California's fire losses this year likely to set record
With 17 big blazes burning across California, fire damage – both insured and uninsured – is likely to set an all-time record there this year.
The Mendocino Complex is now the largest conflagration ever recorded in California, joining the Carr and Yosemite fires, as well as a host of others that have become "the most destructive blazes in the state's history," said Robert O'Brien, managing director of the Property Claims Practice at Marsh, one of the largest insurance brokers worldwide.
As new fires erupt each day – fueled by heat, brush, carelessness and the occasional firebug – there's no way to calculate the total cost right now. The latest and most devasting one, the Mendocino Complex, has already wiped out more than 100 homes and threatened 10,000 more structures. California Gov. Jerry Brown could only promise that "it's going to continue to get worse."

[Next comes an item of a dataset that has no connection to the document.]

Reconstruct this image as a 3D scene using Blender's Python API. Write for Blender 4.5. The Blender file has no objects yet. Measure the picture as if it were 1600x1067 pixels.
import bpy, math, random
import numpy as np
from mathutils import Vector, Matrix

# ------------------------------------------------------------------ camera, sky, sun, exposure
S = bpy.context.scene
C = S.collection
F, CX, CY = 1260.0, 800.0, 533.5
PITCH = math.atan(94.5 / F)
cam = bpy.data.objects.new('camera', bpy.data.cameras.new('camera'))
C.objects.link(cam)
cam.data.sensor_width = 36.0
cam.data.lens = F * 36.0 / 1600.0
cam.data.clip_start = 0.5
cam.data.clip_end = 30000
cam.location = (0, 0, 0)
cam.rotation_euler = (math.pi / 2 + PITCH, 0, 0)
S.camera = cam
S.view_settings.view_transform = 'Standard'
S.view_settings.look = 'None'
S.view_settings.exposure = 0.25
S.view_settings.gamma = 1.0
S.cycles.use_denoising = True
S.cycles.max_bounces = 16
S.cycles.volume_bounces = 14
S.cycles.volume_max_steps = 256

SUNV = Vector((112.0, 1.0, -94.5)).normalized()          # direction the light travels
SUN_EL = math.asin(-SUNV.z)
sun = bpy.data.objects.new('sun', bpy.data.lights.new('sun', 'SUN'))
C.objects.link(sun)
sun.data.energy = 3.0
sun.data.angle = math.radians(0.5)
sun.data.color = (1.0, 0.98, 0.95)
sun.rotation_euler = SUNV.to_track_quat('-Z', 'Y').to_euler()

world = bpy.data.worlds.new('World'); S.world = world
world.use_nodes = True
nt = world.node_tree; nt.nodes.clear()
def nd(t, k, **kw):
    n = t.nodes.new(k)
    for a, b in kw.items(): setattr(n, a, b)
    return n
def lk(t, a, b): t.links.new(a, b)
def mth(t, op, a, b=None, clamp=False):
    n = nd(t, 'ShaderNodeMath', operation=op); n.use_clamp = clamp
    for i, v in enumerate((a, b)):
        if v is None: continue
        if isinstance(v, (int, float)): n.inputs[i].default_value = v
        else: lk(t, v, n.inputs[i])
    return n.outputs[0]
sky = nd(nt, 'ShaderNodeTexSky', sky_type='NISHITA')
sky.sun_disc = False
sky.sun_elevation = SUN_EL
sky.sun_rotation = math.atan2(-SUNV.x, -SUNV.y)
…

But just how much worse? The Carr Fire that scorched Redding, California, and took six lives will cost about $1.5 billion, said spokesperson Janet Ruiz of the Insurance Information Institute, which monitors fire losses. She said estimates for last year's California wildfires totaled $10 to $12 billion for both insured and uninsured losses. Prior to that, you would have to go back to 2007, when the state's costliest fire losses were just under $4 billion. Fire insurance usually pays between half and two-thirds of the total cost.
Most of the damage caused by the California fires is to homes located in semi-rural or suburban areas on the outskirts of cities where brush, grass and trees comprise extremely flammable kindling. The overheated winds blowing on these 100-plus degree days emit embers that land on the rooftops of these homes.
"The approximate number is that 1,300 structures are damaged and destroyed in the Carr Fire alone," said spokesperson Nicole Mahrt-Ganley of the Property Casualty Insurers Association of America, who is basing her estimate on the latest report from the Governor's Office on Emergency Services.
Fires are nowhere near a homeowner's most frequent claim, instead ranking fifth behind wind and hail, water damage caused by leaky pipes and roofs, and even theft. But fires are the costliest, averaging more than $50,000 a claim, according to the Insurance Information Institute.
Since the fires are mainly in residential areas, insurers say that they've received few claims – as yet – from businesses and commercial establishments. "The wildfires in California are among the most destructive in the state's history," said Marsh's chief claim officer, Srivatsan Sridharan. "However, from a commercial perspective we have yet to see many claims. We're aware of some utility and retail losses, mostly related to ingress/egress and smoke-related issues."
But Sridharan warned that business interruption losses, such as employees being unable to get to work, need more time to develop, so more claims could be filed.
Fires may move fast, but losses take time to pile up. Clearing debris after a fire can cost, on average, nearly half of the total cost of a disaster, said Patrick Knapp, vice president of response operations at consulting firm Witt O'Briens. Of the $98.3 million Gov. Brown has requested from the federal government, nearly $71 million will go for cleanup, Knapp said.
Environmental disasters aren't unique to either California or the U.S., and neither are fires, according to Impact Forecasting, a catastrophe model development program of Aon Reinsurance Solutions, one of the world's largest insurance brokers. Its report showed that many countries saw a worsening in drought-related and wildfire conditions during July, leading to "hundreds of deaths and a $3 billion Euro ($3.48 billion) economic loss in Europe alone, which is suffering from a long-term rainfall deficit."
Aon's report said that the deadliest European wildfire on record since 1900 took place this summer in the Attica region of Greece, killing 92 people.